Japanese is also highly flexible in how it allows speakers to shape identity and tone. Choices around pronouns, requests, and politeness create subtle signals of closeness, professionalism, and role awareness. For professionals, this flexibility becomes a powerful tool once understood.
Relationship-Building in the Japanese Workplace
The episode also highlights that succeeding in Japan is rarely just about language ability. Whether you work inside a Japanese company or are building a startup in Japan, introductions, referrals, and trust often matter more than cold outreach. Relationships open doors that language alone cannot.
Shohei and Nick discuss omiyage, visiting in person, and the in-group/out-group boundary that shapes networking, invitations, and client rapport. Underneath this is a deeper truth: many people continue learning Japanese not simply for career advancement, but because they genuinely want meaningful connection with Japan and its people.

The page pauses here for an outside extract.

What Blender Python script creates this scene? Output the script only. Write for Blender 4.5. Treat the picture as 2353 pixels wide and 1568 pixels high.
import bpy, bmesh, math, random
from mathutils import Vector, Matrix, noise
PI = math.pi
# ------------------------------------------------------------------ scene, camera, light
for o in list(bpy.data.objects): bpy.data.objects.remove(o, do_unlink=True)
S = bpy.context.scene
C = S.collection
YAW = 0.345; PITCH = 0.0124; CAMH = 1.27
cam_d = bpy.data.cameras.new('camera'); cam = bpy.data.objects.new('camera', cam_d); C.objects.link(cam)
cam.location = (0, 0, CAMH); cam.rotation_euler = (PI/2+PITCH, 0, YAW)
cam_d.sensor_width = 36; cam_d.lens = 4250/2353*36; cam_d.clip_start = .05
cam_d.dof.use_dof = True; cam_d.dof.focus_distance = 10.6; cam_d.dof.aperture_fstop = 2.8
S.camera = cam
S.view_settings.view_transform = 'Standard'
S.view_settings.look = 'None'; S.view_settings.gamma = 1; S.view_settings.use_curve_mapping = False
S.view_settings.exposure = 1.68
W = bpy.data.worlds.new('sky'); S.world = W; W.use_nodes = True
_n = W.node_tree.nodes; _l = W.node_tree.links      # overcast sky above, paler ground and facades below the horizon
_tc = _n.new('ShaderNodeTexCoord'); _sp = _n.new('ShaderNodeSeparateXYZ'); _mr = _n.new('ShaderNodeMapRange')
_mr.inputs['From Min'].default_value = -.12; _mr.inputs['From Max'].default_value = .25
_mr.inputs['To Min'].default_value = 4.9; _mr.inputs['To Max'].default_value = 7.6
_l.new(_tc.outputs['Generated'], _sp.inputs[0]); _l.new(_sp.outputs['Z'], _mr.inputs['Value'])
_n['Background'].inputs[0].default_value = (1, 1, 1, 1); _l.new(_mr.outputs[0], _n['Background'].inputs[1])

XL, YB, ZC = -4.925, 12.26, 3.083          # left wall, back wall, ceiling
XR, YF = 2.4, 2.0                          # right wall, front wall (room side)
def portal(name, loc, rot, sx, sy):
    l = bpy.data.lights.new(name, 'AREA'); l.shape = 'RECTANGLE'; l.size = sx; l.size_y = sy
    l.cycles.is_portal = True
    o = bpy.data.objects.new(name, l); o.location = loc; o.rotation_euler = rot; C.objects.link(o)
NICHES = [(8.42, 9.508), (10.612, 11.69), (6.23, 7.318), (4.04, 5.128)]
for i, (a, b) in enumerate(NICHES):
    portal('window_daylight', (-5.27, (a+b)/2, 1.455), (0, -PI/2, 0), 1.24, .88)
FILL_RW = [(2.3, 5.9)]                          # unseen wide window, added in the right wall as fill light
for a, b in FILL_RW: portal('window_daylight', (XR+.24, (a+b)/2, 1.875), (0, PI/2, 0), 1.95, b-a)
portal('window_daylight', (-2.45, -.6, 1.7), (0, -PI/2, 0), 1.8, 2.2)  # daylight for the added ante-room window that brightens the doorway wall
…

“The fascinating thing about Japanese is that the learning never ends. Behind the language is a rich history, culture, and completely different way of thinking, which means every new expression opens up another way of understanding life and people.” - Nicholas Kemp
Learning as Connection, Not Just Competence
Shohei frames teaching as ikigai and even oshigai because it allows him to learn from global professionals while helping them gain confidence in the Japanese workplace. His work goes beyond language correction. It helps learners feel capable, credible, and culturally attuned.
If you want practical business Japanese, stronger Japanese email etiquette, and smoother cross-cultural communication, the path is clear. Learn the culture through the language, not separate from it.